2015/03/11

茨城/原発事故の影響深刻なまま 周辺10市町村から3000人避難

2015年3月11日 東京新聞
http://www.tokyo-np.co.jp/article/ibaraki/20150311/CK2015031102000158.html

県内にも大きな被害をもたらした東日本大震災から十一日で四年。道路や港湾などの県内のインフラは、ほぼ復旧し、歴史的建造物も元の姿を取り戻しつつある。一方で、東京電力福島第一原発事故の影響は、深刻なままだ。多くの福島からの避難者が県内で生活を続け、農林水産物の一部は出荷制限が続いている。農林水産業や観光産業の風評被害対策も、いまだ終わりが見えていない。 

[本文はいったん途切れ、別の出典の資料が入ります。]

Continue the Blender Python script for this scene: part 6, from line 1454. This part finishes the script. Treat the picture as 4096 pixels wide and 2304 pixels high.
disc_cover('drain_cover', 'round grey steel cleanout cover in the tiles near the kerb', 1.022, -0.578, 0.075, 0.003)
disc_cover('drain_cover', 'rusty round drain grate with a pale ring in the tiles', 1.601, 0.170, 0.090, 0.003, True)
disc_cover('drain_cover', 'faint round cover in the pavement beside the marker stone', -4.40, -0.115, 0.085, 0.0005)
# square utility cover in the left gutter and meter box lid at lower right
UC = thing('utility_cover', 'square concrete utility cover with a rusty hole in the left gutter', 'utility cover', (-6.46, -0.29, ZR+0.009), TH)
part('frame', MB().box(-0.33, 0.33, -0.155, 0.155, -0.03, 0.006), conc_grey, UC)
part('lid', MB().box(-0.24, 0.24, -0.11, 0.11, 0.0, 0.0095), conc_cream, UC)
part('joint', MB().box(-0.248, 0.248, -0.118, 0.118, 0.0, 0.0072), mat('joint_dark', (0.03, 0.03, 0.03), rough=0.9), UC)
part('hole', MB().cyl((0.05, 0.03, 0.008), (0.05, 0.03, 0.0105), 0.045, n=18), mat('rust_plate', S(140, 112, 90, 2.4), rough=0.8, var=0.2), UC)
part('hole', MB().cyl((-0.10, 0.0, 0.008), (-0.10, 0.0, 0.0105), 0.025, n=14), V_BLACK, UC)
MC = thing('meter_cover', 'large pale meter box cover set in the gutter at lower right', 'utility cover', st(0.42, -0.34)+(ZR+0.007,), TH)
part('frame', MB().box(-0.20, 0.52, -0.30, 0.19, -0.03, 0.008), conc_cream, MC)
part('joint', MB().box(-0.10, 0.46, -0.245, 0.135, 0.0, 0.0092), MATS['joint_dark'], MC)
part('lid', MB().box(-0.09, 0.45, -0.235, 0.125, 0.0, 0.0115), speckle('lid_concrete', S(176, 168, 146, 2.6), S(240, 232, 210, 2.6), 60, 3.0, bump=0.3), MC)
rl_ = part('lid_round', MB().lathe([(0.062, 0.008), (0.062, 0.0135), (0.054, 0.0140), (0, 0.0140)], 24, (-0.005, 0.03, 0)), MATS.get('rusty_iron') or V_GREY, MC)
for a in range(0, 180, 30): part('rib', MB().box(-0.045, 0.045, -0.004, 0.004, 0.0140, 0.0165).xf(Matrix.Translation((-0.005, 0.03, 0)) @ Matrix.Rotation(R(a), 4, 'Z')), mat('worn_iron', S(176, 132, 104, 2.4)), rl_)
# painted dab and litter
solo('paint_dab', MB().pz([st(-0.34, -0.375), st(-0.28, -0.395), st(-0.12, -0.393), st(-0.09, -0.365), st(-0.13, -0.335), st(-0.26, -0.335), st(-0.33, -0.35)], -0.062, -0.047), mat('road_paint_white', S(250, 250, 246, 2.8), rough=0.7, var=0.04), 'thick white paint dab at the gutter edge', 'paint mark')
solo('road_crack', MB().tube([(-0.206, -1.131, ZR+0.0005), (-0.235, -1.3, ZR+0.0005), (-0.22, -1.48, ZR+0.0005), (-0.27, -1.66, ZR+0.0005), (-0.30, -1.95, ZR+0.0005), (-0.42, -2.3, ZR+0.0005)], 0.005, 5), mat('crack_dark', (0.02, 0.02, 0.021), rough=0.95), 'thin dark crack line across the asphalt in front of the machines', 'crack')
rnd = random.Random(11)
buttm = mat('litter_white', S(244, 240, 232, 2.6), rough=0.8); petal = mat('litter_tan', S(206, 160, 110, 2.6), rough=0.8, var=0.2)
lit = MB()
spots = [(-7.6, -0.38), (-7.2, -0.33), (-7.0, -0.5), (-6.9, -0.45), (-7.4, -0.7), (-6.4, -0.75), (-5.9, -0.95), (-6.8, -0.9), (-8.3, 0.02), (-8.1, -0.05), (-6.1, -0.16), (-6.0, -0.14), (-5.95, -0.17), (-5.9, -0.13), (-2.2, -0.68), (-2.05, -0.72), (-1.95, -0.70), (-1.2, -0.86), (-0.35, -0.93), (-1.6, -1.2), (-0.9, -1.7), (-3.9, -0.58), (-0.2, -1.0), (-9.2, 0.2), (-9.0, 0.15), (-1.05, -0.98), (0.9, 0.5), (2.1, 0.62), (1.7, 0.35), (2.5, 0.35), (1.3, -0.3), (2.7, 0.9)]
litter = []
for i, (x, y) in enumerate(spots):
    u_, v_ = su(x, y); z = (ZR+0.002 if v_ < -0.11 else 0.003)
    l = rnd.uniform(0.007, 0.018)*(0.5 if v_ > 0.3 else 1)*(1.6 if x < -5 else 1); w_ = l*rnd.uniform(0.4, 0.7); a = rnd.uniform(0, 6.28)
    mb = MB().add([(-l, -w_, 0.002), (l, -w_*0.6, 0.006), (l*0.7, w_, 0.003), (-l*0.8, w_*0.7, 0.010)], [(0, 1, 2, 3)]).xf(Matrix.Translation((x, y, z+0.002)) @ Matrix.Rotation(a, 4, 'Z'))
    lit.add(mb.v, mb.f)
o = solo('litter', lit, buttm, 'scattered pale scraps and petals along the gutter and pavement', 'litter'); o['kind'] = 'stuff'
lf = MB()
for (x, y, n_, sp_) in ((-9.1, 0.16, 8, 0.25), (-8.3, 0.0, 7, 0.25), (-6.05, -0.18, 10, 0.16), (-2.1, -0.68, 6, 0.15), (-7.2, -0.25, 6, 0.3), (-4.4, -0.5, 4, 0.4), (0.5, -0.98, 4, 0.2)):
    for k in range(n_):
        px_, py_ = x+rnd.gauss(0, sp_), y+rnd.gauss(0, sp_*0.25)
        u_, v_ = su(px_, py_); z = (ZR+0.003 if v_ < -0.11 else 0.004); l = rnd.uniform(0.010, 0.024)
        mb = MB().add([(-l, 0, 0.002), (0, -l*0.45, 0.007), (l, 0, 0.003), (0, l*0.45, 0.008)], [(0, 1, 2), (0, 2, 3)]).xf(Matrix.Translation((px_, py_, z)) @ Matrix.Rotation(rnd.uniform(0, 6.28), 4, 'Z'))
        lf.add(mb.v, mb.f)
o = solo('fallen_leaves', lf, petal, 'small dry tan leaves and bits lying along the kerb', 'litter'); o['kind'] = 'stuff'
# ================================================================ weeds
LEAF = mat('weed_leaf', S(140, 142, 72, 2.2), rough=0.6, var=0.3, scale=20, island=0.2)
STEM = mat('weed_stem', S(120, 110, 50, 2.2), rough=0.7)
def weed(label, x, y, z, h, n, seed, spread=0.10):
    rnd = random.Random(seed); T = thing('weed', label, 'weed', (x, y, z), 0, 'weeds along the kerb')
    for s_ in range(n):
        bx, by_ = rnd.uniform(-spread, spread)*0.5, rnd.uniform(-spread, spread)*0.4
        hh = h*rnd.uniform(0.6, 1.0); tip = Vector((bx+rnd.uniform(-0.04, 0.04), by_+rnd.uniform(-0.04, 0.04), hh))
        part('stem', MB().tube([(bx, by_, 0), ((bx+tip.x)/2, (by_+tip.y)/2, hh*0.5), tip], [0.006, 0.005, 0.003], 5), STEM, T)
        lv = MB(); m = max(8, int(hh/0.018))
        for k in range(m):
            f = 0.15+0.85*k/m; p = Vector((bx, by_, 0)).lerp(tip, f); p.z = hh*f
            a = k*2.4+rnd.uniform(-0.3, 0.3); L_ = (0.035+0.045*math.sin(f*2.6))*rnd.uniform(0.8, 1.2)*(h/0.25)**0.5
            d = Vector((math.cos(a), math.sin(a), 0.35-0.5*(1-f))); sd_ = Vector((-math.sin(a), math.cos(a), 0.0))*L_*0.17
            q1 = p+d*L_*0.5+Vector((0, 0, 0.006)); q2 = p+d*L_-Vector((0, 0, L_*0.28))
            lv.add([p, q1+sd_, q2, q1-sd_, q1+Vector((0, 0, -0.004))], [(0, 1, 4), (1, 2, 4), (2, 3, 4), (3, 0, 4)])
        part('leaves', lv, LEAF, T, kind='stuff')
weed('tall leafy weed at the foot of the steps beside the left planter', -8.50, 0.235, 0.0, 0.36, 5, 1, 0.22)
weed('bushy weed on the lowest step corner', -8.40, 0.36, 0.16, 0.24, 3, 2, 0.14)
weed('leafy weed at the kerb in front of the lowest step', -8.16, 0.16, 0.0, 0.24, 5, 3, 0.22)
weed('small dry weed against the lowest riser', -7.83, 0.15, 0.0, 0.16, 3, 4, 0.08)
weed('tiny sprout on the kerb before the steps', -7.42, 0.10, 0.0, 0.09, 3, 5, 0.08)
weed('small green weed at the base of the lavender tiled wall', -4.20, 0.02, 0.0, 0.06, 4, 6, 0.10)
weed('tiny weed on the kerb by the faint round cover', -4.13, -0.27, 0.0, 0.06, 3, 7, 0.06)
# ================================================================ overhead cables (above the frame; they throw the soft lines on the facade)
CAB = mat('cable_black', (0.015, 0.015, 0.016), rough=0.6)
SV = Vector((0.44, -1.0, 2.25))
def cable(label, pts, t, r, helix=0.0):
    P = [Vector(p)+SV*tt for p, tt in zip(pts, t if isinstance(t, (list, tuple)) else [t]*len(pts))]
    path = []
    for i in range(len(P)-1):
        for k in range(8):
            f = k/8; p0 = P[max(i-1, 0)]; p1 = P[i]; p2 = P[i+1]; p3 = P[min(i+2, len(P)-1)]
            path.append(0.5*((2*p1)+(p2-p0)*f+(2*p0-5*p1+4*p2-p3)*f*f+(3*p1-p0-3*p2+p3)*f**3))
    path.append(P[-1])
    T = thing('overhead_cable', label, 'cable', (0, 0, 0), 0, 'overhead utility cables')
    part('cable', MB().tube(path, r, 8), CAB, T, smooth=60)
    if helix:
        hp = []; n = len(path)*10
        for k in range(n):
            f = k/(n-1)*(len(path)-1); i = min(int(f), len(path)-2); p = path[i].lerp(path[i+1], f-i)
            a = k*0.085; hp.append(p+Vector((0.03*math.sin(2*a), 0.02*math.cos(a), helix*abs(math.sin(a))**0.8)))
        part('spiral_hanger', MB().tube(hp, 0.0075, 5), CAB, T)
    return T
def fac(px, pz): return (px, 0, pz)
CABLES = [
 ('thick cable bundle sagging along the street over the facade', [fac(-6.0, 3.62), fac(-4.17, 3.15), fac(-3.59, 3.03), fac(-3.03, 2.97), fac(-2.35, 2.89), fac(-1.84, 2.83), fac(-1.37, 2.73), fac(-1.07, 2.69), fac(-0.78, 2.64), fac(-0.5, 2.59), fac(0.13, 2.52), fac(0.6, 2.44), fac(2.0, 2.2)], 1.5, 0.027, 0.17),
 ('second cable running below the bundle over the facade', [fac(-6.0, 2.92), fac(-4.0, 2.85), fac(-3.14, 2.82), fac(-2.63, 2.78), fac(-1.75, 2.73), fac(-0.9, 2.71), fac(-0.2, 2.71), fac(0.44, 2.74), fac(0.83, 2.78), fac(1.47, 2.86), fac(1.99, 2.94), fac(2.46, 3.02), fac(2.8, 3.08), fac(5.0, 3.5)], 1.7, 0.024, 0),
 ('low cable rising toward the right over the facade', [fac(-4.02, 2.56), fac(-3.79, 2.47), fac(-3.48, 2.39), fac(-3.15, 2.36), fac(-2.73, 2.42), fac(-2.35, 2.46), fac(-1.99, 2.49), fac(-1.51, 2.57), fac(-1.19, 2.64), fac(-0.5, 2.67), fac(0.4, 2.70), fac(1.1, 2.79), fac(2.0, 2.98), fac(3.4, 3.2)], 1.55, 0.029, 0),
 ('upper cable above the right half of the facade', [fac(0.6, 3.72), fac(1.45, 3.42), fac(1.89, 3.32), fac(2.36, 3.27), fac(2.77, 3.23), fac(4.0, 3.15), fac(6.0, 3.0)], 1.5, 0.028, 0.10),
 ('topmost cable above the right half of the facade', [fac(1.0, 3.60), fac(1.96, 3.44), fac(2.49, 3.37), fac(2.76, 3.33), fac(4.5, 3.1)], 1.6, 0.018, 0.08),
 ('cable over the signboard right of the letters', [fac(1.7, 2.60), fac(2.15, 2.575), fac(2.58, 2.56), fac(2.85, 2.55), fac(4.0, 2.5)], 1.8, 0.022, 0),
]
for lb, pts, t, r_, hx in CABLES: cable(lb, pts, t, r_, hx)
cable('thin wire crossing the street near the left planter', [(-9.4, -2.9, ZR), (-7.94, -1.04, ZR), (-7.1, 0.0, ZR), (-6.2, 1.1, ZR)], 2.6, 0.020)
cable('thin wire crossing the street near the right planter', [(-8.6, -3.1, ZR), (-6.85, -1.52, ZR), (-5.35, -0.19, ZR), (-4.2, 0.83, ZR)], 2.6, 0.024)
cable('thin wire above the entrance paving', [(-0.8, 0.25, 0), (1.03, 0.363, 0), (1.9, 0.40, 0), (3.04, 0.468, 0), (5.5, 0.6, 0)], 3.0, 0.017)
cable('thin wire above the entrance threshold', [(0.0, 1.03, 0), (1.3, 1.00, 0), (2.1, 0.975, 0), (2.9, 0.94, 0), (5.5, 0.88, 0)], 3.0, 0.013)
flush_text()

県の各担当課によると、震災後には計約百五十カ所あった国道と県道の通行止めは、昨年十二月に対策工事を終え、すべて解除された。被災した十六カ所の漁港は、北茨城市の大津漁港を除き、今月までに復旧工事を終える。被災した計八百八十校の小中高校などは、今年一月までに復旧した。

一方で、県内の公営住宅などで避難生活を続けている人は、二月十二日現在で四千二百六十四人。一年前から七百人程度しか減っていない。内訳は、県内の被災者七百二十人、岩手県からの二十五人、宮城県からの五十八人に対し、福島県からが三千四百六十一人で突出している。うち原発周辺の十市町村からが約三千人で、県内への避難者全体の七割を占める。

農林水産物では、基準以上の放射性物質が検出された十八品目は、国の指示や県の要請で、一定地域で出荷制限が続く。魚介類はこのほか、一部海域の八品目を漁協などが出荷を自粛している。水産加工業は被害回復が遅れ気味だ。水産庁のアンケートでは、県内業者で売り上げが八割以上回復したのは約四割しかない。一度離れた販売先がなかなか戻らないのが要因という。

八十四万六千八百三トンだった震災がれきは、昨年三月に処理が終了。しかし、一キロ当たり八〇〇〇ベクレル超の放射性物質を含む「指定廃棄物」は、十四市町で計三千六百四十三トンが一時保管されている。環境省は、県内一カ所に集めて処理するか、現在地で保管し続けるか、方針を決めていない。